After prosecutors rested their case Thursday afternoon, Murphy took the witness stand. He denied trying to pry Cates' legs open, but otherwise admitting to killing her and cleaning the scene. He said Ervin Tanner, the state's witness who placed him with the victim around 2 a.m., lied and was actually talking about the night before.

Murphy said he came home from work on June 4 and climbed the stairs to his second-story apartment. Then, "a door came flying open, and a lady came running out, hair bushy, eyes big," Murphy said.

It was Cates and she had two knives in one hand, Murphy said.

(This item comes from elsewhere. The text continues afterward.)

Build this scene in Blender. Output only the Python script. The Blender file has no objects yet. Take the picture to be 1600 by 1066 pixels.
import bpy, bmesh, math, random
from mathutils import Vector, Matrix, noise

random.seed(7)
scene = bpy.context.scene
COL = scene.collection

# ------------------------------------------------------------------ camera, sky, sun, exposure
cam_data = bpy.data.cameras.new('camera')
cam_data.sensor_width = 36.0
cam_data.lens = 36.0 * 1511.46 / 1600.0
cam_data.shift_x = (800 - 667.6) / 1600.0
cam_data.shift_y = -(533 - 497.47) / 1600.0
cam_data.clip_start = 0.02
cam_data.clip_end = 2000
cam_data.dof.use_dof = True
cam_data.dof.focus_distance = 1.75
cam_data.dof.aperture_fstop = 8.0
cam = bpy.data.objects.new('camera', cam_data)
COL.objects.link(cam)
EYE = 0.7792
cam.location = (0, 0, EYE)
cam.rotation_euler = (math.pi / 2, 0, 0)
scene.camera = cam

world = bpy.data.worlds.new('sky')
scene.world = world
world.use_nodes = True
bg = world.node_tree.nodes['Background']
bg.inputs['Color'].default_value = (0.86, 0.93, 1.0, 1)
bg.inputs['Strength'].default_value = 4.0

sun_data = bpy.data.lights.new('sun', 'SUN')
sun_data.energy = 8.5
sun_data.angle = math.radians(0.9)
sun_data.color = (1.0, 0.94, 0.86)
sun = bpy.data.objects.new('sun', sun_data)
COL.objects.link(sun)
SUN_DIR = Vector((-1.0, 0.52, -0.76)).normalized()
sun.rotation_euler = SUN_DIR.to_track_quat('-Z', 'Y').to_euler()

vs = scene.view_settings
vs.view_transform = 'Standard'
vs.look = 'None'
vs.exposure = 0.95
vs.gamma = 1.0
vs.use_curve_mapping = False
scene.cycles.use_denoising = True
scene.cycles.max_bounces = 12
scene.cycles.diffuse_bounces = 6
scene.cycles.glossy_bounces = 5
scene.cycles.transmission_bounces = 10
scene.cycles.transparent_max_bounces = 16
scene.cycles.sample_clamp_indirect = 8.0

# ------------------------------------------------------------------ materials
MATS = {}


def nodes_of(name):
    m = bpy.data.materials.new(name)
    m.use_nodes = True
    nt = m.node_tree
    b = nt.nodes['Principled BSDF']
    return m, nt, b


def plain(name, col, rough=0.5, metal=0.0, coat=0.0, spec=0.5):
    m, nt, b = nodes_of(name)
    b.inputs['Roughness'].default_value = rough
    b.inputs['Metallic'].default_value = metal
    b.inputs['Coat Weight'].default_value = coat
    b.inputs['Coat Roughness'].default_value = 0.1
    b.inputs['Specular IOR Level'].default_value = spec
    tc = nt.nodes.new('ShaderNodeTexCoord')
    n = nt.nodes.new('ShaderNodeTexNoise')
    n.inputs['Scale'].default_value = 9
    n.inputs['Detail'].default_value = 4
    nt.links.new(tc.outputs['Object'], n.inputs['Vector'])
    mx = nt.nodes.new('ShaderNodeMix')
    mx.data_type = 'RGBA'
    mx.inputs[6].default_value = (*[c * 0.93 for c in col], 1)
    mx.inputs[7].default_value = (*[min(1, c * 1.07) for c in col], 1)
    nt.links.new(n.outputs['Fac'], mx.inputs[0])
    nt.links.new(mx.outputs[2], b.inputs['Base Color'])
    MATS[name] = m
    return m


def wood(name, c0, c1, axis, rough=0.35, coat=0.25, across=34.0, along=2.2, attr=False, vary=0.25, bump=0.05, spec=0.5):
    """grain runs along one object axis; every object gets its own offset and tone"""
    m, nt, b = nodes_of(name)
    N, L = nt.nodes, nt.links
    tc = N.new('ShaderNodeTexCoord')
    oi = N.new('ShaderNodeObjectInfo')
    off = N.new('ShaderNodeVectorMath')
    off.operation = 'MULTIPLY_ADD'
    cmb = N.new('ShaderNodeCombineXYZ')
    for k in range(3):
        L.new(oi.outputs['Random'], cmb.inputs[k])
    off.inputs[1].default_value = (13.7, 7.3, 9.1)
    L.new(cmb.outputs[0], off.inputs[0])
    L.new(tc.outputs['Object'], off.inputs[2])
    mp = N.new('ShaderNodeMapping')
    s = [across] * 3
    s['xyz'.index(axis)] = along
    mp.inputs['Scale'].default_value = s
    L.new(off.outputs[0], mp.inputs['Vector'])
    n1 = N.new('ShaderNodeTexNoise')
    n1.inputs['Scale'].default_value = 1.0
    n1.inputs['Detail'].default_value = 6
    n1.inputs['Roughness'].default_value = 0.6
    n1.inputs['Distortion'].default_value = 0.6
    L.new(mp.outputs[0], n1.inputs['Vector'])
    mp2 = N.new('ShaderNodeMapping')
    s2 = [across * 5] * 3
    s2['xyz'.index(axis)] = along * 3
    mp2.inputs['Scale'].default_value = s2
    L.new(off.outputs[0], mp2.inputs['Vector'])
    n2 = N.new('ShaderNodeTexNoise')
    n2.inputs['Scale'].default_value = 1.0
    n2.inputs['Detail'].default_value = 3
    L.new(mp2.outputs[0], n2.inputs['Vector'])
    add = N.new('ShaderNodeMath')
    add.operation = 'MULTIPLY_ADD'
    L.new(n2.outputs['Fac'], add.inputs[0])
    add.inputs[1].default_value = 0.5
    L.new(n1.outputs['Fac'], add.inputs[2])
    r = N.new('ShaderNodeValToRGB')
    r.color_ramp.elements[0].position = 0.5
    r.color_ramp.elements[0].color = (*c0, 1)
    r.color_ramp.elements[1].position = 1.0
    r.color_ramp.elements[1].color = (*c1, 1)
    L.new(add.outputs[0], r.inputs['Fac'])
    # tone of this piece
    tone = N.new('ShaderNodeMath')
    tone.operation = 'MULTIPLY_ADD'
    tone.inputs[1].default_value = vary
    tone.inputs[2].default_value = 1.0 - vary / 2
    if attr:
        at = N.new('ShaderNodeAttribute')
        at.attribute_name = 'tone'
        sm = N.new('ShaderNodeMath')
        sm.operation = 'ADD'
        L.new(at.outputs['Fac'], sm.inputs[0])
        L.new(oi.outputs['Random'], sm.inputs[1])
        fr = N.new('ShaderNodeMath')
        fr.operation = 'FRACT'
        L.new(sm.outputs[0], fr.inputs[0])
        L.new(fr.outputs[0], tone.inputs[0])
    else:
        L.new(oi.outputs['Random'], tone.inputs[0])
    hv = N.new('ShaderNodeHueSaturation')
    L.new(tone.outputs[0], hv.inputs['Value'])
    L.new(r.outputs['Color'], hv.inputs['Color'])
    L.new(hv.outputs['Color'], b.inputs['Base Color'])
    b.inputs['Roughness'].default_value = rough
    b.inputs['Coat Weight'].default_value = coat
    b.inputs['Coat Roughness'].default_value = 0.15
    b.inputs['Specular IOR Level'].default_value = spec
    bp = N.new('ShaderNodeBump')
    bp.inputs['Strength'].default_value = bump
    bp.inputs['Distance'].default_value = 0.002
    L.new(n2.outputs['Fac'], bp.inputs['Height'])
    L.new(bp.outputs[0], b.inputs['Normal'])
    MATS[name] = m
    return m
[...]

Murphy said he didn't know why Cates attacked him. But she refused to listen, he said, and their "five, seven, eight" minute struggle, which he re-enacted multiple times, ended with her dead in her apartment room.

"Where were the knives?" Assistant Public Defender Ted Engel asked.

"They were right there [beside her]," Murphy said.

Prosecutors said investigators never recovered any knives from the scene; they only found the tip of a knife broken off in Cates' head. Williams told Criminal Court Judge Barry Steelman a plumber claimed to have recently discovered bits of a knife in Murphy's old apartment. But Williams said he'd only learned that information Wednesday morning and didn't introduce it to jurors.

Murphy, who faces a life sentence if convicted, pleaded with jurors not to send him to prison "for the life I got left." He said he never called the police because he was "nervous, scared as hell." He said he was otherwise doing everything right: He worked, had insurance, was saving money.

"I come home from work, I been doing it for four years, ain't nobody ever bothered me," he said. "I was drug free, alcohol free that night. Wasn't nothing wrong with me I don't know, I don't even know these people. She would've loved me if she'd got to know me. I'm a good guy."

Jurors will return today at 9 a.m. to hear closing statements and then begin deliberating.